[Start of DATA SHOWN]

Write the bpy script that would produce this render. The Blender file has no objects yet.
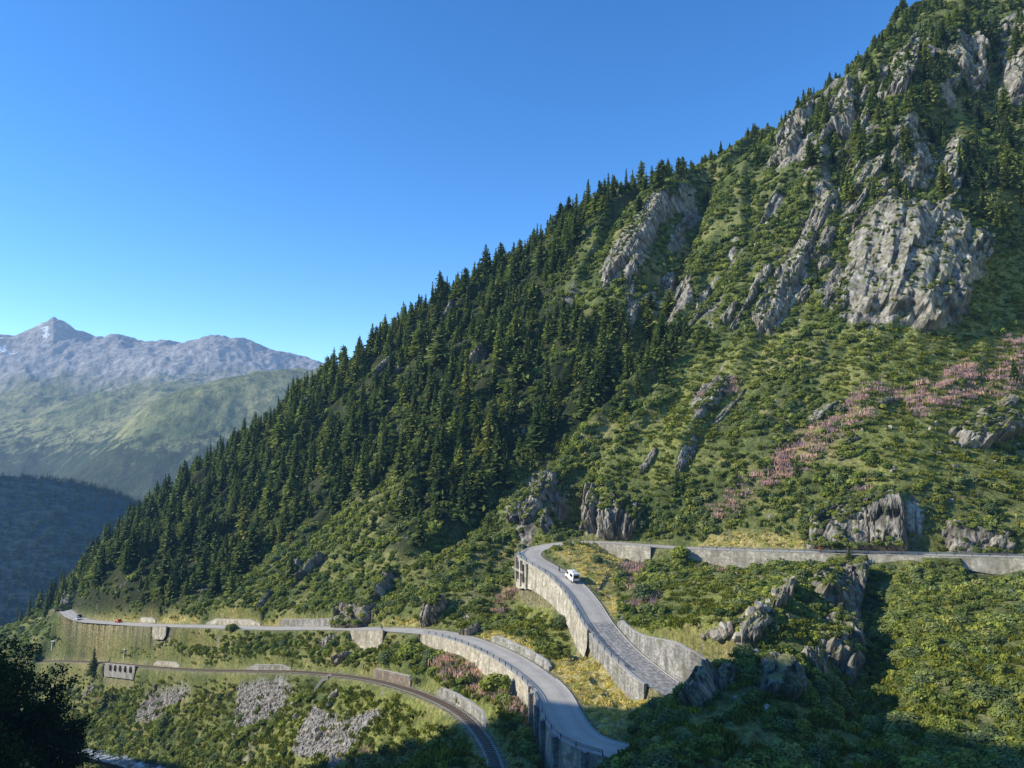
import bpy, bmesh, math, random
import numpy as np
from mathutils import Vector, Matrix, kdtree
random.seed(7)
RNG = np.random.default_rng(11)
SC = bpy.context.scene
COL = SC.collection
R = math.radians

# ------------------------------------------------------------------ camera
F = 769.0
PITCH = math.atan(66 / F)
CP, SP = math.cos(PITCH), math.sin(PITCH)
def ray(px, py):
    x = (px - 512) / F; u = (384 - py) / F
    return np.array([x, CP - u * SP, SP + u * CP])      # right, forward, up
def P(px, py, Y):
    d = ray(px, py); return d * (Y / d[1])
def proj(X, Y, Z):
    f = Y * CP + Z * SP; u = -Y * SP + Z * CP
    f = np.where(f < .1, .1, f)
    return 512 + F * X / f, 384 - F * u / f, f

# ------------------------------------------------------------------ noise
def _h(i, j, s):
    n = (i.astype(np.int64) * 374761393 + j.astype(np.int64) * 668265263 + s * 1442695041) & 0xffffffff
    n = ((n ^ (n >> 13)) * 1274126177) & 0xffffffff
    n = (n ^ (n >> 16)) & 0xffffffff
    return n.astype(np.float64) / 4294967295.0 * 2 * np.pi
def noise(x, y, s=0):
    xi = np.floor(x); yi = np.floor(y); xf = x - xi; yf = y - yi
    u = xf * xf * xf * (xf * (xf * 6 - 15) + 10); v = yf * yf * yf * (yf * (yf * 6 - 15) + 10)
    def g(a, b):
        t = _h(xi + a, yi + b, s); return np.cos(t) * (xf - a) + np.sin(t) * (yf - b)
    a = g(0, 0); b = g(1, 0); c = g(0, 1); d = g(1, 1)
    return ((a + (b - a) * u) * (1 - v) + (c + (d - c) * u) * v) * 1.5
def fbm(x, y, o=4, s=0, lac=2.03, gain=.5):
    r = 0; a = 1; n = 0
    for k in range(o):
        r = r + a * noise(x * lac ** k + 17.3 * k, y * lac ** k - 9.1 * k, s + k); n += a; a *= gain
    return r / n
def ridged(x, y, o=4, s=0):
    r = 0; a = 1; n = 0
    for k in range(o):
        r = r + a * (1 - 2 * np.abs(noise(x * 2.07 ** k + 5.3 * k, y * 2.07 ** k + 3.1 * k, s + k))); n += a; a *= .5
    return r / n
def sstep(a, b, x):
    t = np.clip((x - a) / (b - a), 0, 1); return t * t * (3 - 2 * t)

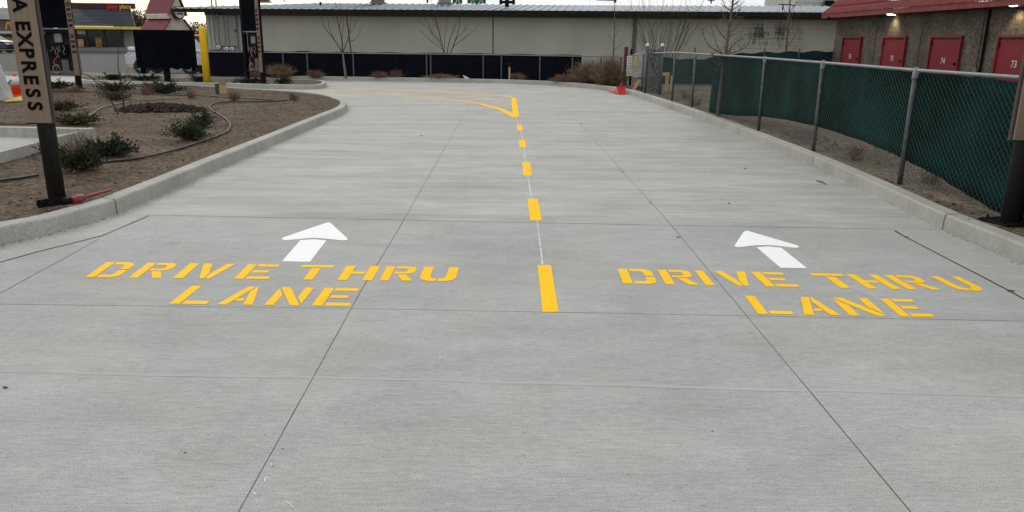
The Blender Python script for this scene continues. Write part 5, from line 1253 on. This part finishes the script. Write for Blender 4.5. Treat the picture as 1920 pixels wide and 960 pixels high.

[End of DATA SHOWN]

## WRITTEN PROBLEM
Start at the top of the entries and repeat each line exactly, ending at the line that contains "return 512 +". Pictures are not part of the copy.

## SOLUTION FOR THIS PROBLEM
Write the bpy script that would produce this render. The Blender file has no objects yet.
import bpy, bmesh, math, random
import numpy as np
from mathutils import Vector, Matrix, kdtree
random.seed(7)
RNG = np.random.default_rng(11)
SC = bpy.context.scene
COL = SC.collection
R = math.radians

# ------------------------------------------------------------------ camera
F = 769.0
PITCH = math.atan(66 / F)
CP, SP = math.cos(PITCH), math.sin(PITCH)
def ray(px, py):
    x = (px - 512) / F; u = (384 - py) / F
    return np.array([x, CP - u * SP, SP + u * CP])      # right, forward, up
def P(px, py, Y):
    d = ray(px, py); return d * (Y / d[1])
def proj(X, Y, Z):
    f = Y * CP + Z * SP; u = -Y * SP + Z * CP
    f = np.where(f < .1, .1, f)
    return 512 + F * X / f, 384 - F * u / f, f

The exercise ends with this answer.